Myanmar: Suu Kyi's lawyers optimistic about case
AP Photo/Khin Maung Win
YANGON, Myanmar (AP) -- Lawyers for Myanmar opposition leader Aung San Suu Kyi expressed optimism about her case after the only witness allowed to testify for the defense addressed the court in her trial on charges of violating house arrest.
Closing arguments in a case that could send the Nobel Peace laureate to prison for five years are set to be heard Monday. The defense has argued that there is no legal basis for the charge that Suu Kyi had violated the terms of her house arrest when an uninvited American swam secretly to her home.
Suu Kyi's supporters fear that she may be found guilty because the courts are under the influence of the ruling junta and usually mete out harsh punishment for political dissidents.
But one of Suu Kyi's lawyers, Nyan Win, said Thursday night he was "very confident of victory if the trial is carried out according to law."
The court was in recess Friday.
The trial has drawn outrage from the international community and Suu Kyi's local supporters, who worry that the military junta has found an excuse to keep her detained through next year's elections. Her party won the last elections in 1990 but was not allowed to take power by the military, which has run the country since 1962.
Suu Kyi's defense team acknowledges that 53-year-old John W. Yettaw swam to and entered her lakeside home, where he stayed for two days. They argue, however, that it was the duty of government guards outside her closely watched house to prevent any intruders.

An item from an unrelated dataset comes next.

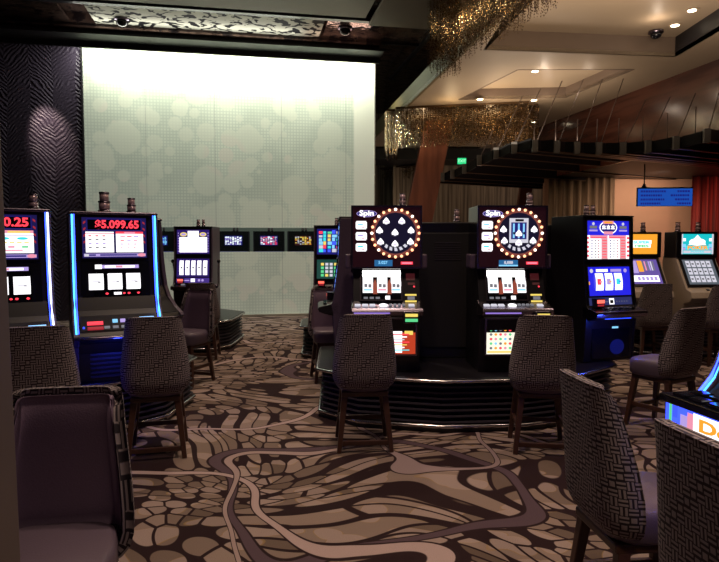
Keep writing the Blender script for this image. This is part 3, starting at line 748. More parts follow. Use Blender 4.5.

Yettaw was taken to Suu Kyi's residence Thursday, accompanied by dozens of police, to re-enact before court officials how he entered and left her compound, said state-run newspapers Friday, which also published photos of the re-enactment.

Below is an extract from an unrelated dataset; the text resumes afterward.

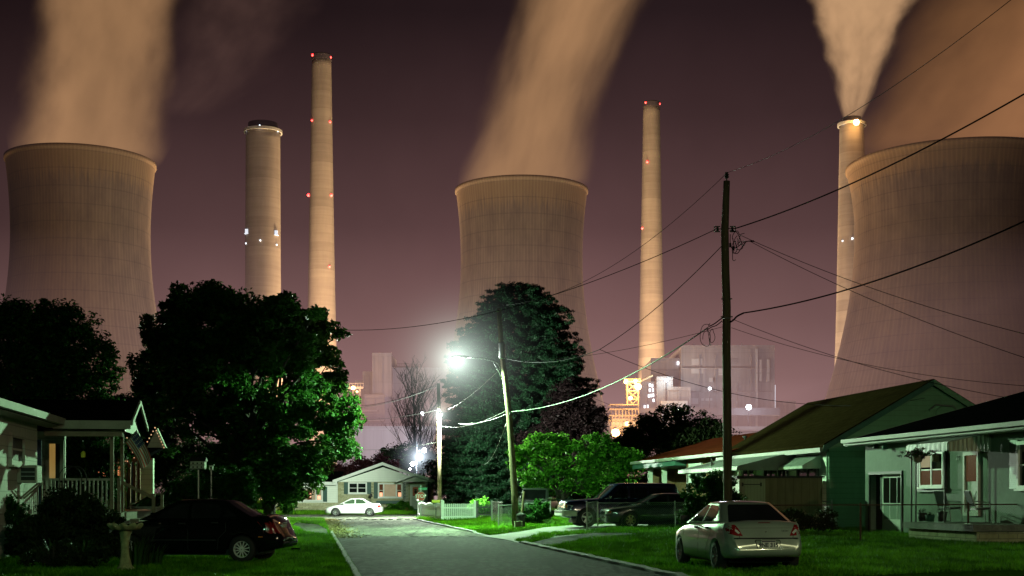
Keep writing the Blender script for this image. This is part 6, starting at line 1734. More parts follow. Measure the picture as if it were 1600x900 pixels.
# ---------------------------------------------------------------- porch house at left
XL = -7.0; AL2 = XL * CT
def dL(px): return F * XL / (px - 485)
def LB(px):
    d = dL(px); return toS(Vector(((px - 800) / F * d, d)))[1]
zg2 = .10; b2_ = LB(58)
H2 = empty('porch_house', tuple(S(AL2, b2_, zg2)), TH, 'white sided raised house with covered porch at far left', 'house')
ly2 = lambda px: LB(px) - b2_
lz2 = lambda px, py: EYE + (HY - py) / F * dL(px) - zg2
ze2 = 3.47 - zg2
mb = wall_holes(MB(), -9, 0, 0, ze2, -.25, 0, [], 'y'); mb.box(-8, -.25, -.25, 0, 0, ze2 - .003)
mb.build('wall', M['siding_old'], H2)
mb = MB().prism([(.45, -9, ze2 - .06), (-6, -9, ze2 + 1.5), (-6, 3.2, ze2 + 1.5), (.45, 3.2, ze2 - .06)], (0, 0, .14)); mb.build('roof', M['roof_dark'], H2, fix=True)
MB().box(.455, .60, -9, 1.3, ze2 - .05, ze2 + .12).build('gutter', M['gutter'], H2)
MB().box(0, .45, -9, 1.3, ze2 - .09, ze2 - .065).build('soffit', M['gutter'], H2)
cw = ((ly2(13) + ly2(35)) / 2, (lz2(24, 678) + lz2(24, 727)) / 2)
window(H2, (0, cw[0], cw[1]), ly2(35) - ly2(13), lz2(24, 678) - lz2(24, 727), 'y', 1, frame=.1, mull=(1, 2), glass=M['black'], framemat=M['siding_old'])
ac = MB().box(.003, .46, ly2(26), ly2(26) + .62, 1.78, 2.2).build('air_conditioner', M['gutter'], H2, bevel=.01)
MB().box(.10, .42, ly2(26) - .008, ly2(26) - .002, 1.84, 2.14).build('side_grille', M['black'], ac)
m = MB()
for i in range(9): m.box(.462, .47, ly2(26) + .04, ly2(26) + .58, 1.81 + i * .042, 1.825 + i * .042)
for i in range(2): m.box(.10, .42, ly2(26) - .014, ly2(26) - .009, 1.93 + i * .1, 1.945 + i * .1)
m.build('fin', M['galv'], ac)
MB().bar((.02, ly2(30) , 1.4), (.42, ly2(30), 1.76), .04).build('bracket', M['wood_old'], ac)
MB().bar((.02, ly2(30) + .4, 1.4), (.42, ly2(30) + .4, 1.76), .04).build('bracket', M['wood_old'], ac)
# camera facing recessed wall under the porch with lit window
dW = 38.5
def PL(px, py, d):       # world pixel point into house frame
    v = P(px, py, d); a, b = toS(v); return (a - AL2, b - b2_, v.z - zg2)
c0, c1 = PL(60, 700, dW), PL(100, 700, dW)
m = MB().box(-6, c1[0], c0[1], c0[1] + .2, 0, ze2 + .1); m.build('porch_wall', M['siding_old'], H2)
wc = PL(85, 722, dW)
ww = window(H2, (wc[0], c0[1], wc[2]), .50, 1.25, 'x', -1, frame=.1, mull=(1, 1), glass=M['black'], framemat=M['gutter'])
MB().box(wc[0] - .14, wc[0] + .02, c0[1] - .05, c0[1] - .03, wc[2] - .55, wc[2] + .55).build('lit_curtain', M['win_yellow'], ww)
sc = PL(60, 720, 36.5); MB().box(sc[0] - .1, sc[0] + .08, sc[1], sc[1] + .05, 1.05, 3.0).build('door', M['blue_cloth'], H2)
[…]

Kyi Win, the defense witness who is a legal expert and a member of Suu Kyi's National League for Democracy party, highlighted what appears to be the defense's main argument, that the charge against Suu Kyi is unlawful.

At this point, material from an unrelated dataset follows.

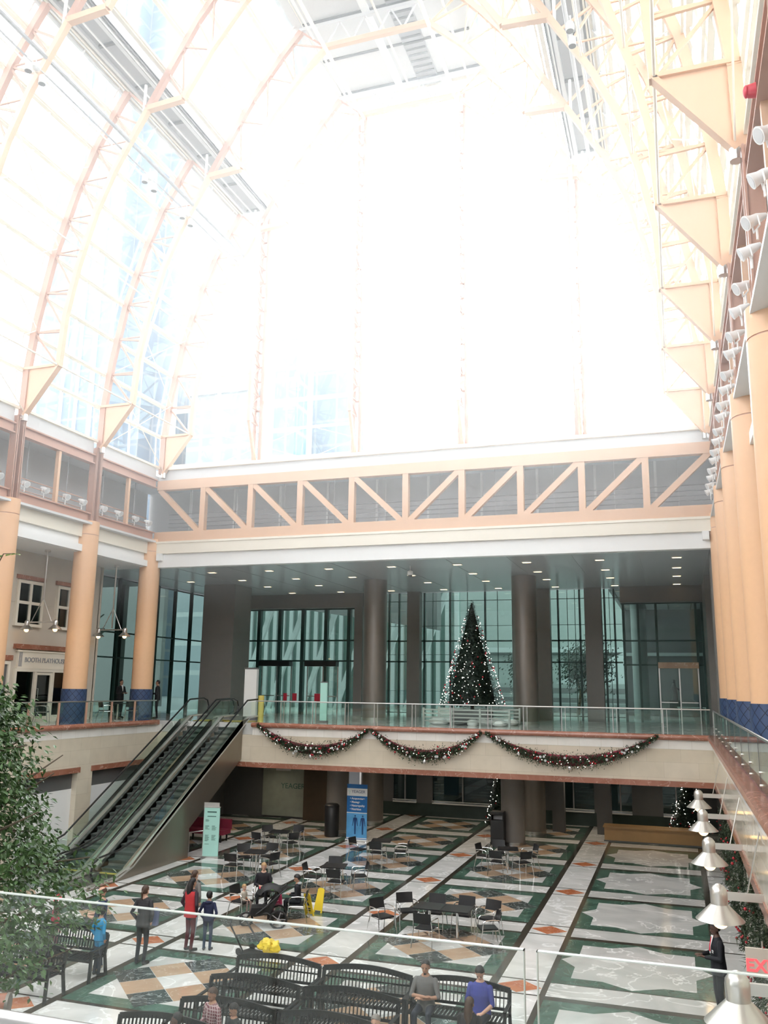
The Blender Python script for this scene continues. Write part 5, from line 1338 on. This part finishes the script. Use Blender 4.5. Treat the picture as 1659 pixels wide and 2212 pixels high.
b.tube([(-.26,.55,1.0),(.26,.55,1.0)], .022, 6); b.tube([(-.30,.35,.22),(.30,.35,.22)], .02, 6); b.build('chassis', BLACKM, t)
b = MB(); b.prism([(-.42,.36),(-.30,.28),(.12,.34),(.38,.82),(.30,.86),(.05,.50),(-.38,.50)], 'x', -.23, .23); b.build('seat', BLACKP, t)
b = MB()
n=8; vs=[]
for i in range(n+1):
    a = PI*.12+PI*.72*i/n
    for x, rr_ in ((-.25,.26),(-.18,.34),(0,.37),(.18,.34),(.25,.26)): vs.append((x, .12-rr_*math.cos(a)*1.1, .72+rr_*math.sin(a)))
b.add(vs, [(i*5+j,i*5+j+1,(i+1)*5+j+1,(i+1)*5+j) for i in range(n) for j in range(4)])
b.build('canopy', BLACKP, t, smooth=True)
b = MB(); b.tube([(-.20,-.14,.86),(0,-.18,.98),(.20,-.14,.86)], .022, 6); b.build('red_trim', REDP, t)
b = MB(); b.box((-.2,.05,.20),(.2,.42,.34)); b.build('basket', BLACKP, t)
b = MB(); b.lathe([(.033,0),(.036,.02),(.036,.15),(.02,.18),(.02,.20)], n=12); o = b.build('water_bottle', plain('lime_green_plastic', (.18,.62,.08), .3), smooth=True); o.location = (-11.12, 23.5, .75); tag(o, 'lime green bottle standing on the family table', 'bottle')

# ------------------------------------------------------------------ people
def capd(P, a, b_):
    a = np.array(a); b_ = np.array(b_); d = b_-a; L = d@d
    tt = np.clip(((P-a)@d)/max(L,1e-9), 0, 1)[:,None]
    return np.linalg.norm(P-(a+tt*d), axis=1)
CLOTH = {}
def cloth(c, rough=.75, var=.15):
    k = tuple(c)
    if k not in CLOTH: CLOTH[k] = plain('cloth_%d' % len(CLOTH), c, rough, var=var, scale=10)
    return CLOTH[k]
SKL = plain('light_skin', (.60,.36,.26), .5, var=.05); SKM = plain('tan_skin', (.42,.23,.15), .5, var=.05); SKD = plain('dark_skin', (.10,.05,.035), .45, var=.05)
HB = plain('black_hair', (.012,.010,.010), .5, var=.2); HBR = plain('brown_hair', (.06,.03,.018), .5, var=.2); HBL = plain('blonde_hair', (.42,.26,.12), .5, var=.2); HG = plain('grey_hair', (.22,.20,.18), .5, var=.2)
EYE = plain('dark_eye', (.01,.01,.01), .2); LIP = plain('lips', (.30,.10,.09), .5)
def person(label, loc, rz, H=1.72, pose='stand', top=(.05,.05,.06), legs=(.03,.03,.04), skin=SKL, hair=HB, hairstyle='short', sleeve='long', shoes=(.015,.015,.015), coat=0.0, headyaw=0.0, headpitch=0.0, child=0.0, vox=.0085, fat=1.0, group=None, cat='person', beard=False):
    t = thing('person', label, cat, loc, math.radians(rz))
    if group: t['group'] = group
    s = H/1.75
    hs = 1.0+.42*child            # relatively larger head for children
    V = lambda x, y, z: Vector((x, y, z))*s
    J = {}
    sit = pose.startswith('sit')
    if not sit:
        pel = .93; J['hip'] = [(-.09,0,pel-.02),(.09,0,pel-.02)]; J['knee'] = [(-.10,-.02,.50),(.10,-.02,.50)]; J['ank'] = [(-.10,.03,.09),(.10,.03,.09)]; J['toe'] = [(-.12,-.13,.035),(.12,-.13,.035)]
        if pose == 'walk': J['knee'] = [(-.10,-.10,.51),(.10,.02,.50)]; J['ank'] = [(-.10,-.10,.10),(.10,.20,.12)]; J['toe'] = [(-.12,-.26,.04),(.12,.05,.04)]
        dz = 0
    else:
        pel = .53/s if True else .53; pel = min(pel, .62)
        J['hip'] = [(-.09,.02,pel),(.09,.02,pel)]; J['knee'] = [(-.13,-.42,pel+.0),(.13,-.42,pel+.0)]; J['ank'] = [(-.13,-.40,max(.09,pel-.44)),(.13,-.40,max(.09,pel-.44))]; J['toe'] = [(-.15,-.56,max(.04,pel-.50)),(.15,-.56,max(.04,pel-.50))]
        dz = pel-.93
    lean = -.03 if sit else 0
    Z = lambda z: z+dz
    sh = [(-.178,lean,Z(1.395)),(.178,lean,Z(1.395))]
    if pose in ('stand', 'walk', 'sit_rest'):
        if sit: el = [(-.24,-.06,Z(1.14)),(.24,-.06,Z(1.14))]; wr = [(-.13,-.28,Z(1.05)),(.13,-.28,Z(1.05))]; hd = [(.45,-.85,-.1),(-.45,-.85,-.1)]
        else: el = [(-.245,.03,Z(1.13)),(.245,.03,Z(1.13))]; wr = [(-.25,-.05,Z(.89)),(.25,-.05,Z(.89))]; hd = [(0,-.2,-1),(0,-.2,-1)]
    elif pose in ('sit_crossed', 'crossed'):
        el = [(-.26,-.10,Z(1.14)),(.26,-.10,Z(1.14))]; wr = [(.02,-.25,Z(1.17)),(-.02,-.22,Z(1.12))]; hd = [(1,.1,.12),(-1,.1,.12)]
    elif pose in ('holdfront', 'sit_hold'):
        el = [(-.25,-.04,Z(1.13)),(.25,-.04,Z(1.13))]; wr = [(-.09,-.28,Z(1.13)),(.09,-.28,Z(1.13))]; hd = [(.35,-.9,.2),(-.35,-.9,.2)]
    elif pose == 'pocket':
        el = [(-.29,.07,Z(1.14)),(.29,.07,Z(1.14))]; wr = [(-.19,-.03,Z(.95)),(.19,-.03,Z(.95))]; hd = [(.2,-.3,-1),(-.2,-.3,-1)]
    segs = []   # (a, b, r, label) label 0 skin 1 top 2 legs 3 shoes
    b = MB()
    def cap(a, c, ra, rb, lab):
        a, c = V(*a), V(*c); ra *= s; rb *= s
        b.tube([a, a*.5+c*.5, c], [ra, (ra+rb)/2, rb], 12); b.ell(a, ra, 12, 8); b.ell(c, rb, 12, 8); segs.append((a, c, (ra+rb)/2, lab))
    def loft(rings, lab):
        n = 20; vs = []
        for (x, y, z, rx, ry) in rings:
            for k in range(n):
                a = 2*PI*k/n; vs.append(V(x+rx*math.cos(a), y+ry*math.sin(a), z))
        fs = [(i*n+k, i*n+(k+1) % n, (i+1)*n+(k+1) % n, (i+1)*n+k) for i in range(len(rings)-1) for k in range(n)]
        fs += [tuple(range(n))[::-1], tuple((len(rings)-1)*n+k for k in range(n))]
        b.add(vs, fs)
    w = fat
    loft([(0,0,Z(.84),.12*w,.09*w),(0,0,Z(.90),.165*w,.115*w),(0,0,Z(1.0),.160*w,.115*w),(0,lean*.3,Z(1.12),.145*w,.105*w),(0,lean*.6,Z(1.27),.168*w,.115*w),(0,lean,Z(1.37),.182,.108),(0,lean,Z(1.43),.155,.092),(0,lean,Z(1.475),.095,.07),(0,lean,Z(1.515),.058,.055)], 1)
    if coat: loft([(0,.01,Z(.93-coat),.185*w,.135*w),(0,.01,Z(.95),.178*w,.13*w),(0,0,Z(1.15),.160*w,.118*w),(0,lean,Z(1.34),.18*w,.118*w)], 1)
    for i in (0, 1):
        cap(J['hip'][i], J['knee'][i], .083*w, .058, 2); cap(J['knee'][i], J['ank'][i], .056, .042, 2); cap((J['ank'][i][0], J['ank'][i][1]+.01, J['ank'][i][2]-.035), J['toe'][i], .045, .036, 3)
        lab = 1
        cap(sh[i], el[i], .055*w**.5, .044, 1); 
        if sleeve == 'long': cap(el[i], tuple(np.array(el[i])*.12+np.array(wr[i])*.88), .046, .038, 1); cap(el[i], wr[i], .030, .026, 0)
        else: cap(el[i], wr[i], .040, .027, 0)
        # hand
        W_ = Vector(wr[i]); d = Vector(hd[i]).normalized(); sx = 1 if i else -1
        n_ = Vector((0,0,1)) if abs(d.z) < .6 else Vector((sx,0,0))
        side = d.cross(n_).normalized(); n_ = side.cross(d).normalized()
        tip = W_+d*.085
        for q in (-1, 0, 1): cap(tuple(W_+side*.012*q), tuple(tip+side*.026*q), .019, .014, 0)
        for q, fl in zip((-1.5,-.5,.5,1.5), (.060,.072,.068,.052)):
            a0 = tip+side*.021*q; a1 = a0+d*fl*.5+side*.004*q-n_*.006; a2 = a1+d*fl*.45-n_*.022
            cap(tuple(a0), tuple(a1), .0095, .0088, 0); cap(tuple(a1), tuple(a2), .0088, .0078, 0)
        inner = side if (side.dot(Vector((-sx,-.3,0))) > 0) else -side
        a0 = W_+d*.025+inner*.025; a1 = a0+inner*.030+d*.028; a2 = a1+d*.030+inner*.006
        cap(tuple(a0), tuple(a1), .013, .011, 0); cap(tuple(a1), tuple(a2), .011, .0095, 0)
    hz = Z(1.62)+.03*child
    cap((0,lean+.005,Z(1.45)), (0,lean-.005,Z(1.55)), .052, .050, 0)
    hc = Vector((0, lean-.02, hz)); Rh = Matrix.Rotation(math.radians(headyaw), 3, 'Z') @ Matrix.Rotation(math.radians(-headpitch), 3, 'X')
    def HP(x, y, z): return (hc+Rh @ (Vector((x, y, z))*hs))*s
    def hell(c, r, lab=0, bb=None):
        (bb or b).ell(HP(*c), tuple(q*s*hs for q in r), 18, 12, rot=Rh)
    hell((0,.012,.025), (.076,.092,.092)); hell((0,-.018,-.035), (.060,.070,.075)); hell((0,-.045,-.080), (.032,.030,.028))
    hell((0,-.092,-.015), (.012,.018,.024)); hell((0,-.098,-.028), (.016,.013,.011)); hell((.078,.01,-.01), (.010,.018,.030)); hell((-.078,.01,-.01), (.010,.018,.030))
    segs.append((HP(0,0,.02), HP(0,-.02,-.06), .085*s*hs, 0))
    me = b.mesh('person_body'); o = bpy.data.objects.new('body', me); COL.objects.link(o)
    md = o.modifiers.new('r', 'REMESH'); md.mode = 'VOXEL'; md.voxel_size = vox*max(.7, s); md.use_smooth_shade = True
    sm = o.modifiers.new('s', 'SMOOTH'); sm.factor = .5; sm.iterations = 1
    dg = bpy.context.evaluated_depsgraph_get(); me2 = bpy.data.meshes.new_from_object(o.evaluated_get(dg)); o.modifiers.clear(); o.data = me2; bpy.data.meshes.remove(me)
    me2.materials.clear()
    for m in (skin, cloth(top), cloth(legs), plain_shoe(shoes)): me2.materials.append(m)
    n = len(me2.polygons); C = np.empty(n*3); me2.polygons.foreach_get('center', C); C = C.reshape(-1, 3)
    best = np.full(n, 9.0); L = np.zeros(n, int)
    tors = [(V(0,0,Z(.98)), V(0,lean,Z(1.30)), .15*s*w, 1), (V(-.12,lean,Z(1.38)), V(.12,lean,Z(1.38)), .085*s, 1), (V(-.06,0,Z(.90)), V(.06,0,Z(.90)), .105*s*w, 2)]
    if coat: tors = tors[:2]+[(V(0,0,Z(.93-coat)), V(0,0,Z(1.1)), .19*s*w, 1)]
    for a, c, r_, lab in segs+tors:
        dd = capd(C, a, c)-r_
        k = dd < best; best[k] = dd[k]; L[k] = lab
    if coat: zc_ = Z(.93-coat)*s; k = (C[:,2] > zc_) & (L == 2) & (C[:,2] < Z(1.1)*s); L[k] = 1
    if sleeve == 'short':
        pass
    me2.polygons.foreach_set('material_index', L.astype(np.int32)); me2.polygons.foreach_set('use_smooth', [True]*n); me2.update()
    o.parent = t
    # face
    for sx in (-1, 1):
        e = MB(); e.ell(HP(sx*.030,-.083,.005), (.0095*s*hs,.006*s*hs,.006*s*hs), 8, 6); e.build('eye', EYE, t)
        e = MB(); e.ell(HP(sx*.030,-.086,.022), (.016*s*hs,.005*s*hs,.004*s*hs), 8, 6); e.build('eyebrow', hair, t)
    e = MB(); e.ell(HP(0,-.086,-.055), (.020*s*hs,.008*s*hs,.006*s*hs), 10, 6); e.build('mouth', LIP, t)
    # hair
    if hairstyle != 'none':
        h = MB(); h.ell((0,0,0), 1.0, 28, 18); vs = []; fs = []
        base = np.array(h.v); 
        def keep(p):
            x, y, z = p
            if hairstyle == 'bald': return z < .42 and z > -.45 and y > -.15
            return (z > .30 - .75*(y+.35) if y < .25 else z > -.72)
        cen = [tuple(np.mean([base[i] for i in f], axis=0)) for f in h.f]
        hm = MB(); R_ = (.088,.106,.106)
        for sc in (1.0,):
            for f, c in zip(h.f, cen):
                if keep(c):
                    outer = [HP(base[i][0]*R_[0], .014+base[i][1]*R_[1], .030+base[i][2]*R_[2]) for i in f]
                    inner = [HP(base[i][0]*R_[0]*.86, .014+base[i][1]*R_[1]*.86, .028+base[i][2]*R_[2]*.86) for i in f]
                    k = len(f); hm.add(outer+inner, [tuple(range(k)), tuple(range(k, 2*k))[::-1]]+[(q, (q+1) % k, (q+1) % k+k, q+k) for q in range(k)])
        if hairstyle == 'long': hm.tube([HP(0,.06,.04), HP(0,.095,-.06), HP(0,.10,-.20), HP(0,.09,-.34)], [.07*s,.085*s,.085*s,.04*s], 12)
        if hairstyle == 'ponytail': hm.tube([HP(0,.10,.02), HP(0,.14,-.02), HP(0,.13,-.18)], [.03*s,.032*s,.01*s], 8)
        if hairstyle == 'bun': hm.ell(HP(0,.10,.07), .035*s, 10, 8)
        hm.build('hair', hair, t, smooth=True, fix=True)
    if beard:
        e = MB(); e.ell(HP(0,-.075,-.092), (.026*s,.014*s,.016*s), 8, 6); e.build('goatee', hair, t)
    t['_s'] = s
    del t['_s']
    return t, HP, V, Z, s
SHOES = {}
CLOTH[(.22,.09,.10)] = gridmat('plaid_cloth', (.20,.07,.085), (.50,.38,.38), .045, .05, .28, .8)
def plain_shoe(c):
    k = tuple(c)
    if k not in SHOES: SHOES[k] = plain('shoe_leather_%d' % len(SHOES), c, .4)
    return SHOES[k]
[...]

The charge against Suu Kyi cites a 1975 state security law, not the more narrowly defined confinement order for her house arrest.
The 1975 law sets out broader penalties and refers to the 1974 constitution, which was annulled when the military took power in 1988. The country adopted a new charter last year.
Prosecutors seemed very unhappy at his testimony, Kyi Win told reporters outside the courtroom after the trial's ninth day. Accounts of testimony have generally come only from the state press and defense lawyer Nyan Win, because reporters have been barred from all but two of the sessions.
Nyan Win, a lawyer for Suu Kyi, said the defense team would submit a letter Friday seeking permission for a private meeting with their clients on Saturday. Yettaw and two female party members who live with Suu Kyi face the same charge as Suu Kyi and have also pleaded not guilty.
Yettaw, of Falcon, Missouri, told the court Wednesday he had been sent by God to warn Suu Kyi of his premonition that she would be assassinated by terrorists, Nyan Win said. Suu Kyi acknowledges that she allowed him to stay for two days because he said he was too tired and ill to leave immediately.
Yettaw also secretly went to her house late last year but did not meet Suu Kyi. He testified that security personnel observed him during both of his visits but did not try to stop him, Nyan Win said.
Suu Kyi's case and North Korea's recent nuclear test were major topics at a meeting of foreign ministers from the European Union and the 10-nation Association of Southeast Nations in the Cambodian capital, Phnom Penh.
The meeting's closing statement Thursday made no direct demand for Suu Kyi's immediate release.
But Jan Kohout, deputy prime minister of the Czech Republic and the meeting's co-chairman, said that "we are still deeply concerned over Ms. Aung San Suu Kyi's detention and (urge) that she should be released immediately."
Myanmar Deputy Foreign Minister Maung Myint said it was inappropriate for the meeting to take up Suu Kyi's cases, because it breached the region's traditional policy of noninterference in each other's affairs.